- [Task to complete]:
Extract only the first line of the listing and every line after it up to and including the one with "tag(bankf, kind='structure')". Omit the pictures.

- [Dataset excerpt]:

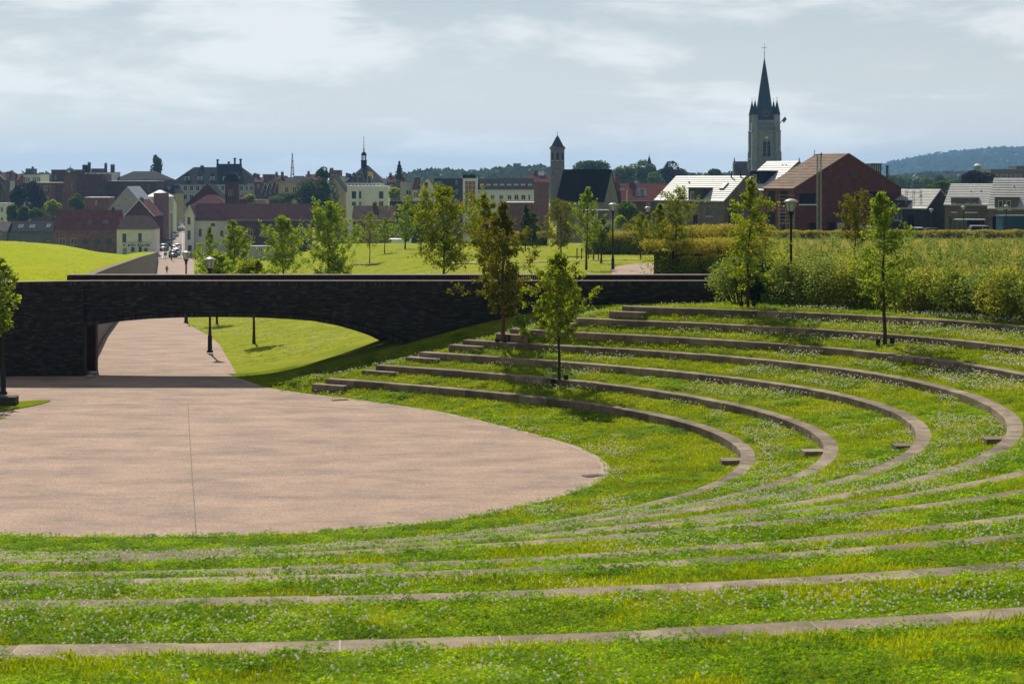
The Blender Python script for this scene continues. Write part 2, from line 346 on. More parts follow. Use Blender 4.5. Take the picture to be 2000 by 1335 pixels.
# raised bank on the left, held by the brick wall
u = np.concatenate([[0], np.geomspace(.4, 90, 46)]); yy = np.concatenate([np.linspace(72.2, 130, 40), np.linspace(133, 405, 70)])
gy = np.repeat(yy[:, None], len(u), 1); gx = path_l(gy) - .35 - u[None, :]
def bank_z(xx, yv):
    uu = path_l(yv) - .35 - xx
    return wall_top(yv) - .12 + 1.75 * sstep(0, 13, uu) * sstep(78, 150, yv) * (1 - sstep(195, 300, yv)) - sstep(235, 330, yv) * 3 * sstep(2, 20, uu) + .10 * np.sin(uu * .5) * sstep(1, 6, uu) * np.sin(yv * .11)
def bank_hit(px, py):
    for d in np.linspace(72, 330, 900):
        x = X(px, d); z = float(bank_z(np.array(x), np.array(d)))
        if Z(py, d) <= z: return Vector((x, d, z))
M_bank = mat('bank_grass', (.36, .42, .03), (.26, .34, .022), .9, .95, 1.0, 12, c3=(.47, .42, .09), world=True, spec=0.0)
tag(link('grass_bank', grid_mesh('grass_bank', gx, gy, bank_z(gx, gy)), M_bank), kind='structure')
bankf = link('grass_bank', grid_mesh('grass_bank', *(lambda a, b: (a, b, np.interp(b, [69.9, 72.25], [3.80, 3.84]) + 0 * a))(*np.meshgrid(np.linspace(-18.2, -60, 30), np.linspace(70.35, 72.25, 3)))), M_bank)
tag(bankf, kind='structure')

# ------------------------------------------------------------------ paving
def mat_paving():
    m = bpy.data.materials.new('paving'); m.use_nodes = True; t = m.node_tree; b = t.nodes['Principled BSDF']; nw = t.nodes.new; ln = t.links.new
    b.inputs['Roughness'].default_value = .86; b.inputs['Specular IOR Level'].default_value = .25
    g = nw('ShaderNodeNewGeometry')
    def noise(sc, det, st=(1, 1, 1), rg=.6):
        mp = nw('ShaderNodeMapping'); mp.inputs['Scale'].default_value = st; ln(g.outputs['Position'], mp.inputs['Vector'])
        n = nw('ShaderNodeTexNoise'); n.inputs['Scale'].default_value = sc; n.inputs['Detail'].default_value = det; n.inputs['Roughness'].default_value = rg; ln(mp.outputs[0], n.inputs['Vector']); return n.outputs['Fac']
    a = noise(.8, 9, (.55, 1.1, 1), .68); fine = noise(20, 4); sp = noise(9, 5)
    r = nw('ShaderNodeValToRGB'); e = r.color_ramp.elements; e[0].position = .33; e[0].color = (.235, .168, .138, 1); e[1].position = .68; e[1].color = (.45, .308, .228, 1)
    k = e.new(.5); k.color = (.350, .243, .184, 1); ln(a, r.inputs['Fac'])
    mr = nw('ShaderNodeMapRange'); mr.inputs['From Min'].default_value = .25; mr.inputs['From Max'].default_value = .75; mr.inputs['To Min'].default_value = .60; mr.inputs['To Max'].default_value = 1.38; ln(fine, mr.inputs['Value'])
    mr2 = nw('ShaderNodeMapRange'); mr2.inputs['From Min'].default_value = .3; mr2.inputs['From Max'].default_value = .7; mr2.inputs['To Min'].default_value = .88; mr2.inputs['To Max'].default_value = 1.1; ln(sp, mr2.inputs['Value'])
    mu = nw('ShaderNodeMath'); mu.operation = 'MULTIPLY'; ln(mr.outputs[0], mu.inputs[0]); ln(mr2.outputs[0], mu.inputs[1])
    h = nw('ShaderNodeHueSaturation'); ln(mu.outputs[0], h.inputs['Value']); ln(r.outputs['Color'], h.inputs['Color']); ln(h.outputs['Color'], b.inputs['Base Color'])
    bp = nw('ShaderNodeBump'); bp.inputs['Strength'].default_value = .5; bp.inputs['Distance'].default_value = .012; ln(fine, bp.inputs['Height']); ln(bp.outputs['Normal'], b.inputs['Normal'])
    return m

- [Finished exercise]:
The Blender Python script for this scene continues. Write part 2, from line 346 on. More parts follow. Use Blender 4.5. Take the picture to be 2000 by 1335 pixels.
# raised bank on the left, held by the brick wall
u = np.concatenate([[0], np.geomspace(.4, 90, 46)]); yy = np.concatenate([np.linspace(72.2, 130, 40), np.linspace(133, 405, 70)])
gy = np.repeat(yy[:, None], len(u), 1); gx = path_l(gy) - .35 - u[None, :]
def bank_z(xx, yv):
    uu = path_l(yv) - .35 - xx
    return wall_top(yv) - .12 + 1.75 * sstep(0, 13, uu) * sstep(78, 150, yv) * (1 - sstep(195, 300, yv)) - sstep(235, 330, yv) * 3 * sstep(2, 20, uu) + .10 * np.sin(uu * .5) * sstep(1, 6, uu) * np.sin(yv * .11)
def bank_hit(px, py):
    for d in np.linspace(72, 330, 900):
        x = X(px, d); z = float(bank_z(np.array(x), np.array(d)))
        if Z(py, d) <= z: return Vector((x, d, z))
M_bank = mat('bank_grass', (.36, .42, .03), (.26, .34, .022), .9, .95, 1.0, 12, c3=(.47, .42, .09), world=True, spec=0.0)
tag(link('grass_bank', grid_mesh('grass_bank', gx, gy, bank_z(gx, gy)), M_bank), kind='structure')
bankf = link('grass_bank', grid_mesh('grass_bank', *(lambda a, b: (a, b, np.interp(b, [69.9, 72.25], [3.80, 3.84]) + 0 * a))(*np.meshgrid(np.linspace(-18.2, -60, 30), np.linspace(70.35, 72.25, 3)))), M_bank)
tag(bankf, kind='structure')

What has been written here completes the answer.